■ **TASK INSTRUCTIONS**
Skip the pictures and quote all of the lines exactly.

■ **DATA SECTION**
■ ■ ■ ■ ■

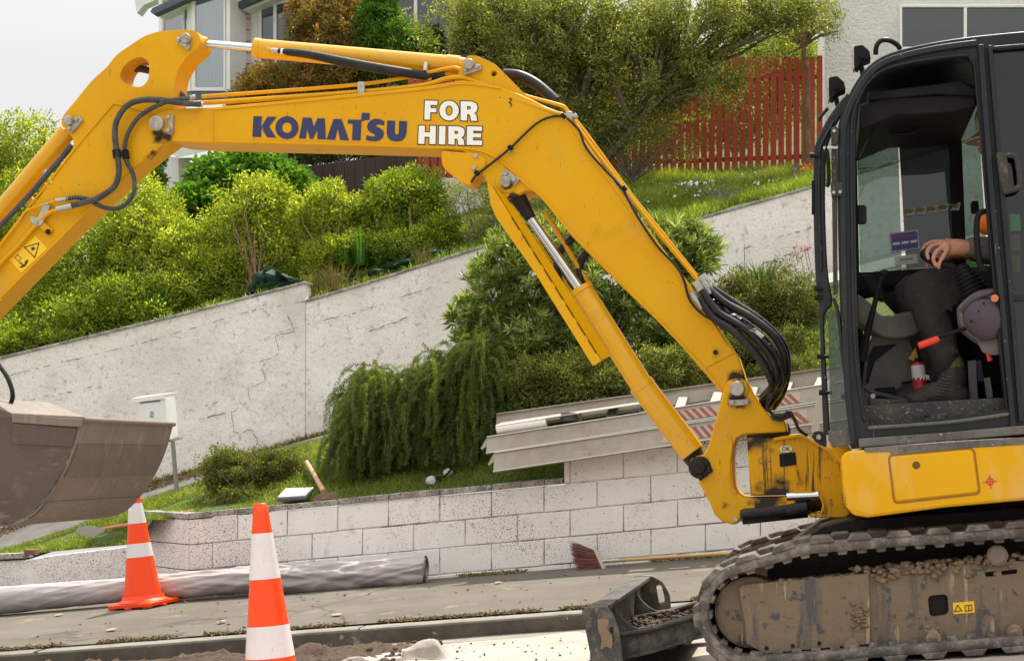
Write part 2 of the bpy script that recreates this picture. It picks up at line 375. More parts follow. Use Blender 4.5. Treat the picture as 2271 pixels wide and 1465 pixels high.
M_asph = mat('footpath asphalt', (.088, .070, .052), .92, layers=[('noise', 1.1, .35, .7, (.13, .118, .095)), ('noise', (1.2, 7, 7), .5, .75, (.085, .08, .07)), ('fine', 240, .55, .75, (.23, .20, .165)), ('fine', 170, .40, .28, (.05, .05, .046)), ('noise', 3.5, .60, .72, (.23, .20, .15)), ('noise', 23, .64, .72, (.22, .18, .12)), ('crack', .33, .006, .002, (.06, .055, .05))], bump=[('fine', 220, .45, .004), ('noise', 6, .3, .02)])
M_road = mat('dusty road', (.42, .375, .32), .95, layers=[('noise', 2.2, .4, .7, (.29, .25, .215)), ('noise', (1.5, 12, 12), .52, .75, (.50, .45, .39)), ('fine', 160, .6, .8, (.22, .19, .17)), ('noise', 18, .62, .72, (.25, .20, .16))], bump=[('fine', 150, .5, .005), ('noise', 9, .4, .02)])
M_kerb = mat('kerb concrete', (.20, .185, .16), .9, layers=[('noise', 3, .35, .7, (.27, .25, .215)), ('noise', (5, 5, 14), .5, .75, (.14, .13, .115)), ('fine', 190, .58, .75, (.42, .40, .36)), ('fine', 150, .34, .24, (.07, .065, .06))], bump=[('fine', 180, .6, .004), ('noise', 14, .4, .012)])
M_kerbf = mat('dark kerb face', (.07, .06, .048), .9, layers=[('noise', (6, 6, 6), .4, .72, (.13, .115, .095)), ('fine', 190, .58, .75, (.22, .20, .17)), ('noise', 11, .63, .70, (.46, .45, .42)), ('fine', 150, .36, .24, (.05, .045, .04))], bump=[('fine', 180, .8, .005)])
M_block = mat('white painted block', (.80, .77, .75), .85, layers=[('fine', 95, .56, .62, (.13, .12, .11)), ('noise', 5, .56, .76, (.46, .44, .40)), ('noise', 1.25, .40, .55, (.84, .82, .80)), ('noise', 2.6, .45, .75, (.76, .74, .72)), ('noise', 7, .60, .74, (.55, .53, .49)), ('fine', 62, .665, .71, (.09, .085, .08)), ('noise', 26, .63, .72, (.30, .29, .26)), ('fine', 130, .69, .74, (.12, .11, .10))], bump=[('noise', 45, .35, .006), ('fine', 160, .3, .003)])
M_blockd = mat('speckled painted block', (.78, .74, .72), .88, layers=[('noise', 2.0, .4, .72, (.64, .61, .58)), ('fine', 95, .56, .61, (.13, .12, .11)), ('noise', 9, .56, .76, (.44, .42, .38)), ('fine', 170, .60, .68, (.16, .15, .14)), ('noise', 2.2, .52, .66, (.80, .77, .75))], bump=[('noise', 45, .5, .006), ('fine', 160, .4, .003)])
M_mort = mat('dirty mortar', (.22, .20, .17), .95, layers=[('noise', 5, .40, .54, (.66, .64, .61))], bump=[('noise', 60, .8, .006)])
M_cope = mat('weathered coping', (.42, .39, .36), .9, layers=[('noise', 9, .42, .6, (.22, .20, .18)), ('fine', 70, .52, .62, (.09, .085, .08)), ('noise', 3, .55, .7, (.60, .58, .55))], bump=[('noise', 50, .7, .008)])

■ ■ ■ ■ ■

■ **CORRECT RESULT**
Write part 2 of the bpy script that recreates this picture. It picks up at line 375. More parts follow. Use Blender 4.5. Treat the picture as 2271 pixels wide and 1465 pixels high.
M_asph = mat('footpath asphalt', (.088, .070, .052), .92, layers=[('noise', 1.1, .35, .7, (.13, .118, .095)), ('noise', (1.2, 7, 7), .5, .75, (.085, .08, .07)), ('fine', 240, .55, .75, (.23, .20, .165)), ('fine', 170, .40, .28, (.05, .05, .046)), ('noise', 3.5, .60, .72, (.23, .20, .15)), ('noise', 23, .64, .72, (.22, .18, .12)), ('crack', .33, .006, .002, (.06, .055, .05))], bump=[('fine', 220, .45, .004), ('noise', 6, .3, .02)])
M_road = mat('dusty road', (.42, .375, .32), .95, layers=[('noise', 2.2, .4, .7, (.29, .25, .215)), ('noise', (1.5, 12, 12), .52, .75, (.50, .45, .39)), ('fine', 160, .6, .8, (.22, .19, .17)), ('noise', 18, .62, .72, (.25, .20, .16))], bump=[('fine', 150, .5, .005), ('noise', 9, .4, .02)])
M_kerb = mat('kerb concrete', (.20, .185, .16), .9, layers=[('noise', 3, .35, .7, (.27, .25, .215)), ('noise', (5, 5, 14), .5, .75, (.14, .13, .115)), ('fine', 190, .58, .75, (.42, .40, .36)), ('fine', 150, .34, .24, (.07, .065, .06))], bump=[('fine', 180, .6, .004), ('noise', 14, .4, .012)])
M_kerbf = mat('dark kerb face', (.07, .06, .048), .9, layers=[('noise', (6, 6, 6), .4, .72, (.13, .115, .095)), ('fine', 190, .58, .75, (.22, .20, .17)), ('noise', 11, .63, .70, (.46, .45, .42)), ('fine', 150, .36, .24, (.05, .045, .04))], bump=[('fine', 180, .8, .005)])
M_block = mat('white painted block', (.80, .77, .75), .85, layers=[('fine', 95, .56, .62, (.13, .12, .11)), ('noise', 5, .56, .76, (.46, .44, .40)), ('noise', 1.25, .40, .55, (.84, .82, .80)), ('noise', 2.6, .45, .75, (.76, .74, .72)), ('noise', 7, .60, .74, (.55, .53, .49)), ('fine', 62, .665, .71, (.09, .085, .08)), ('noise', 26, .63, .72, (.30, .29, .26)), ('fine', 130, .69, .74, (.12, .11, .10))], bump=[('noise', 45, .35, .006), ('fine', 160, .3, .003)])
M_blockd = mat('speckled painted block', (.78, .74, .72), .88, layers=[('noise', 2.0, .4, .72, (.64, .61, .58)), ('fine', 95, .56, .61, (.13, .12, .11)), ('noise', 9, .56, .76, (.44, .42, .38)), ('fine', 170, .60, .68, (.16, .15, .14)), ('noise', 2.2, .52, .66, (.80, .77, .75))], bump=[('noise', 45, .5, .006), ('fine', 160, .4, .003)])
M_mort = mat('dirty mortar', (.22, .20, .17), .95, layers=[('noise', 5, .40, .54, (.66, .64, .61))], bump=[('noise', 60, .8, .006)])
M_cope = mat('weathered coping', (.42, .39, .36), .9, layers=[('noise', 9, .42, .6, (.22, .20, .18)), ('fine', 70, .52, .62, (.09, .085, .08)), ('noise', 3, .55, .7, (.60, .58, .55))], bump=[('noise', 50, .7, .008)])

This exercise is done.